For Retailers, Fashion Makes Cents

Consumers headed back to the mall in February, with many taking advantage of end-of-season promotions and more cash in their pockets from lower gas prices.


The result? The best results from retailers in five months. But it wasn’t a uniform picture and, analysts caution, not the start of a turnaround. For many, sales were still lower than the same period a year ago.

Discounters like Wal-Mart Stores continued to stand out in the crowd, which makes sense given consumers are reticent to spend. But another trend emerged as you pick through the sales reports that may be counterintuitive: there was a hunger for fashion.

“Consumers have continued to spend on fashion and trend-right product,” says Christine Chen, an analyst at Needham, in a research note. “Therefore, we believe that retailers with unique, differentiated merchandise will fair better than those retailers not taking as much fashion risks.”

Chen expects consumers to continue to be choosey when deciding to shop and spend money this spring.

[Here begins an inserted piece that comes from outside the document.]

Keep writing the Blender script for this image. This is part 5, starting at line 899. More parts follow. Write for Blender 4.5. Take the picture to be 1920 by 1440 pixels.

  • To listen to CNBC's interview with Beder, click here.

One company that fared well in February is teen retailer Aeropostale . Aeropostale is “really taking off in terms of teen apparel,” says Eric Beder of Brean Murray Carret & Co.

Beder agrees the fashionistas are still spending.

“There is still a demand for fashion, it is definitely down, but there is a consumer who will still pay up for a differentiated product,” he said.

Beder says he thinks the best way for investors to play that trend is with Warnaco , which sells the Calvin Klein, Speedo, and Warners brands, among others, and True Religion , which is known for its jeans and sportswear.

“We are starting to see traffic somewhat normalize on a year-to-year basis,” Beder says. “The consumer just isn’t shopping right now; they are going to malls. We probably have at least a quarter or two before we see some potential for the slope to stop declining.”